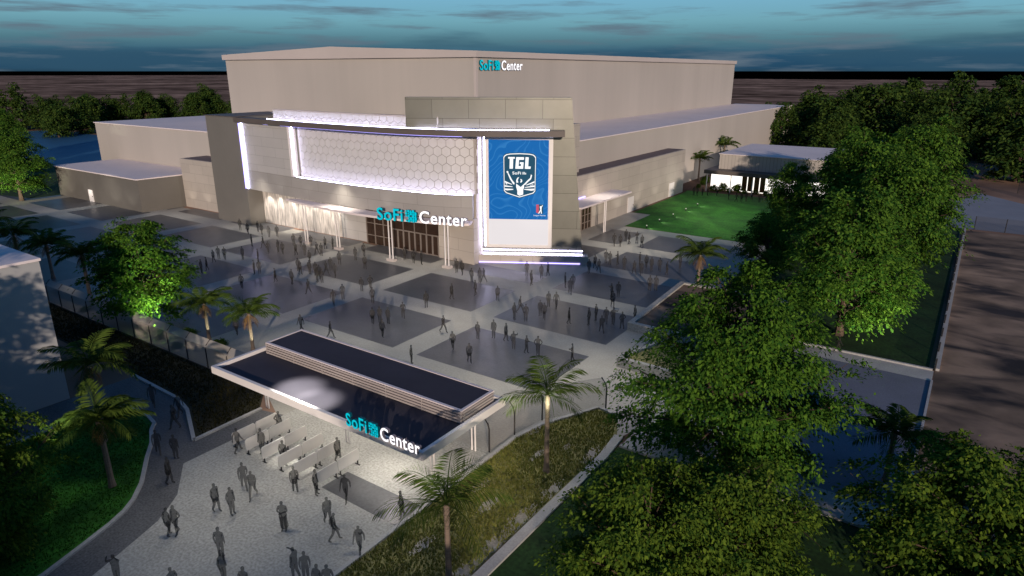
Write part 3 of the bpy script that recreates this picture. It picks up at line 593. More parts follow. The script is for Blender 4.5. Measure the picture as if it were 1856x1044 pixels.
# ------------------------------------------------------------------ fences
def fence(label, pts, lean, h=2.4, name='mesh_fence', meshm='mesh', curve=.5):
    t = thing(name, (*pts[0], 0), label, 'fence')
    m = MB()
    for p, q in zip(pts[:-1], pts[1:]): m.face([(*p, .05), (*q, .05), (*q, h * .8), (*p, h * .8)]); m.face([(*p, h * .8), (*q, h * .8), (q[0] + lean[0] * curve, q[1] + lean[1] * curve, h), (p[0] + lean[0] * curve, p[1] + lean[1] * curve, h)])
    m.build('mesh', M[meshm], t)
    for p in pts: MB().tube([(*p, 0), (*p, h * .72), (p[0] + lean[0] * curve * .25, p[1] + lean[1] * curve * .25, h * .85), (p[0] + lean[0] * curve, p[1] + lean[1] * curve, h)], .06, 6).build('post', M['post'], t)
    return t
fence('long mesh fence with curved dark posts above the dark grass bank', [(-81 + 3.02 * i, 28.1) for i in range(13)], (0, 1))
fence('short mesh fence with curved posts along the ornamental grass bed', [(-23.2, 31), (-23.1, 33.8), (-22.6, 36.6), (-19.6, 40.75)], (-1, .2), meshm='mesh_l')
fence('low mesh fence running along the bare land right of the trees', [(.15, 62.5 + 4.3 * i) for i in range(16)], (0, 0), 1.1, meshm='mesh_d')
fence('dark mesh fence beside the pale far pavement at the right edge', [(1.5 + 4 * i, 127.2) for i in range(8)], (0, 0), 2.2, meshm='mesh_d')
fence('distant mesh fence beyond the far pavement by the right edge', [(8 + 5 * i, 172 - 9 * i) for i in range(8)], (0, 0), 3, meshm='mesh_d')
# ------------------------------------------------------------------ planters
def planter(label, poly, inner, h, fill):
    t = thing('planter', (*poly[0], 0), label, 'planter')
    mb = MB(); n = len(poly)
    for k in range(n):
        a, b, c, d = poly[k], poly[(k + 1) % n], inner[(k + 1) % n], inner[k]
        mb.face([(*a, 0), (*b, 0), (*b, h), (*a, h)]); mb.face([(*a, h), (*b, h), (*c, h), (*d, h)]); mb.face([(*c, h - .25), (*d, h - .25), (*d, h), (*c, h)])
    mb.build('rim', M['conc'], t); MB().face([(*p, h - .2) for p in inner]).build('planting', fill, t)
planter('low concrete planter with brown grass in front of the big tree', [(-22.3, 48), (-9, 47.9), (-9, 53.5), (-21, 53.5)], [(-21.85, 48.4), (-9.4, 48.3), (-9.4, 53.1), (-20.7, 53.1)], .85, M['bed'])
planter('long raised concrete planter with dark soil at the right plaza edge', [(-25.2, 56.3), (-14, 56.0), (-14, 72.1), (-25.9, 72.1)], [(-24.7, 56.8), (-14.5, 56.5), (-14.5, 71.6), (-25.3, 71.6)], .8, M['land'])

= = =

PROMPT:
Please set down each line of the data above exactly as written, without the pictures.

FINISHED EXERCISE:
Write part 3 of the bpy script that recreates this picture. It picks up at line 593. More parts follow. The script is for Blender 4.5. Measure the picture as if it were 1856x1044 pixels.
# ------------------------------------------------------------------ fences
def fence(label, pts, lean, h=2.4, name='mesh_fence', meshm='mesh', curve=.5):
    t = thing(name, (*pts[0], 0), label, 'fence')
    m = MB()
    for p, q in zip(pts[:-1], pts[1:]): m.face([(*p, .05), (*q, .05), (*q, h * .8), (*p, h * .8)]); m.face([(*p, h * .8), (*q, h * .8), (q[0] + lean[0] * curve, q[1] + lean[1] * curve, h), (p[0] + lean[0] * curve, p[1] + lean[1] * curve, h)])
    m.build('mesh', M[meshm], t)
    for p in pts: MB().tube([(*p, 0), (*p, h * .72), (p[0] + lean[0] * curve * .25, p[1] + lean[1] * curve * .25, h * .85), (p[0] + lean[0] * curve, p[1] + lean[1] * curve, h)], .06, 6).build('post', M['post'], t)
    return t
fence('long mesh fence with curved dark posts above the dark grass bank', [(-81 + 3.02 * i, 28.1) for i in range(13)], (0, 1))
fence('short mesh fence with curved posts along the ornamental grass bed', [(-23.2, 31), (-23.1, 33.8), (-22.6, 36.6), (-19.6, 40.75)], (-1, .2), meshm='mesh_l')
fence('low mesh fence running along the bare land right of the trees', [(.15, 62.5 + 4.3 * i) for i in range(16)], (0, 0), 1.1, meshm='mesh_d')
fence('dark mesh fence beside the pale far pavement at the right edge', [(1.5 + 4 * i, 127.2) for i in range(8)], (0, 0), 2.2, meshm='mesh_d')
fence('distant mesh fence beyond the far pavement by the right edge', [(8 + 5 * i, 172 - 9 * i) for i in range(8)], (0, 0), 3, meshm='mesh_d')
# ------------------------------------------------------------------ planters
def planter(label, poly, inner, h, fill):
    t = thing('planter', (*poly[0], 0), label, 'planter')
    mb = MB(); n = len(poly)
    for k in range(n):
        a, b, c, d = poly[k], poly[(k + 1) % n], inner[(k + 1) % n], inner[k]
        mb.face([(*a, 0), (*b, 0), (*b, h), (*a, h)]); mb.face([(*a, h), (*b, h), (*c, h), (*d, h)]); mb.face([(*c, h - .25), (*d, h - .25), (*d, h), (*c, h)])
    mb.build('rim', M['conc'], t); MB().face([(*p, h - .2) for p in inner]).build('planting', fill, t)
planter('low concrete planter with brown grass in front of the big tree', [(-22.3, 48), (-9, 47.9), (-9, 53.5), (-21, 53.5)], [(-21.85, 48.4), (-9.4, 48.3), (-9.4, 53.1), (-20.7, 53.1)], .85, M['bed'])
planter('long raised concrete planter with dark soil at the right plaza edge', [(-25.2, 56.3), (-14, 56.0), (-14, 72.1), (-25.9, 72.1)], [(-24.7, 56.8), (-14.5, 56.5), (-14.5, 71.6), (-25.3, 71.6)], .8, M['land'])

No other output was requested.